This function generates multivariate survival data. Letting \(i=1,...,N\) number of clusters, \(j=1,...,K\) number of units per cluster, and \(X_{ij}\) be a candidate covariate, the following multivariate survival models can be used:
gamma.frailty: \(\hspace{2mm}\) \(\lambda_{ij}(t)=\exp(\beta_{0}+\beta_{1} \cdot I(X_{ij} \leq c)) w_{i}\) with \(w_{i} \sim \Gamma(1/v, 1/v)\)
log.normal.frailty: \(\hspace{2mm}\) \(\lambda_{ij}(t)=\exp(\beta_{0}+\beta_{1} \cdot I(X_{ij} \leq c) + w_{i})\) with \(w_{i} \sim N(0, v)\)
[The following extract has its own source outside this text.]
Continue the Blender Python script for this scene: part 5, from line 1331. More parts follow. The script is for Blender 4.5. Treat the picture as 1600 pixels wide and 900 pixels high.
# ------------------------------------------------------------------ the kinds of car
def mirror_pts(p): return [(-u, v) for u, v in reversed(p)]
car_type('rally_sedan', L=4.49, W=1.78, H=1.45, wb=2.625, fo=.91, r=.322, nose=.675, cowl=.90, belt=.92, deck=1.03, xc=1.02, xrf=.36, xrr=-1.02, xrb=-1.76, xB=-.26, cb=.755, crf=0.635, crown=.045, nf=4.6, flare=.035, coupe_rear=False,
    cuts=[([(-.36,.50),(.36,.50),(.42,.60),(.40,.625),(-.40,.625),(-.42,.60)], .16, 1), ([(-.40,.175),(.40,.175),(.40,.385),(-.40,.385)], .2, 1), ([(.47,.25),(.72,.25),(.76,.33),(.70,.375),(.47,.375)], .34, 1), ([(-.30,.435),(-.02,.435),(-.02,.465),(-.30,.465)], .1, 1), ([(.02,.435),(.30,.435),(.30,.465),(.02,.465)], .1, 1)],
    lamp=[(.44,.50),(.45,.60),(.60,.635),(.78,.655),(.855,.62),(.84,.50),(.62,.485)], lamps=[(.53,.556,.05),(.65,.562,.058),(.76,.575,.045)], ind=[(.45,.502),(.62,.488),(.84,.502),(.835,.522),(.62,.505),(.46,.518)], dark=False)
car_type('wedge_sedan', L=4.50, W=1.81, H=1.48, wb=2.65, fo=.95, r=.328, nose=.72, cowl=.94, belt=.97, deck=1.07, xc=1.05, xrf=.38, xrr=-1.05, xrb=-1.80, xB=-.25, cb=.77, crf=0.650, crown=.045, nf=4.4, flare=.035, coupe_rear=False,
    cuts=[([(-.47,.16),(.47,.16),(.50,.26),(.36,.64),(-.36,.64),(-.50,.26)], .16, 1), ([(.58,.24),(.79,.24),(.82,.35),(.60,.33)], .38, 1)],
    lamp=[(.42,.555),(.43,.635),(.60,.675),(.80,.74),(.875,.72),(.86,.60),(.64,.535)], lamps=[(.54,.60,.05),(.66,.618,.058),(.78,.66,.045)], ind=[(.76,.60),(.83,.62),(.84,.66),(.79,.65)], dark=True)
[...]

marginal.multivariate.exponential: \(\hspace{2mm}\) \(\lambda_{ij}(t)=\exp(\beta_{0}+\beta_{1} \cdot I(X_{ij} \leq c))\) absolutely continuous
marginal.nonabsolutely.continuous: \(\hspace{2mm}\) \(\lambda_{ij}(t)=\exp(\beta_{0}+\beta_{1} \cdot I(X_{ij} \leq c))\) not absolutely continuous
nonPH.weibull: \(\hspace{2mm}\) \(\lambda_{ij}(t)=\lambda_{0}(t) \exp(\beta_{0}+\beta_{1} \cdot I(X_{ij} \leq c)) w_{i}\) with \(w_{i} \sim \Gamma(1/v ,1/v)\) and
\(\hspace{96mm}\) \(\lambda_{0}(t)=\alpha \lambda t^{\alpha-1}\)
The user specifies the coefficients (\(\beta_{0}\) and \(\beta_{1}\)), the cutoff values, the censoring rate, and the model with the respective parameters.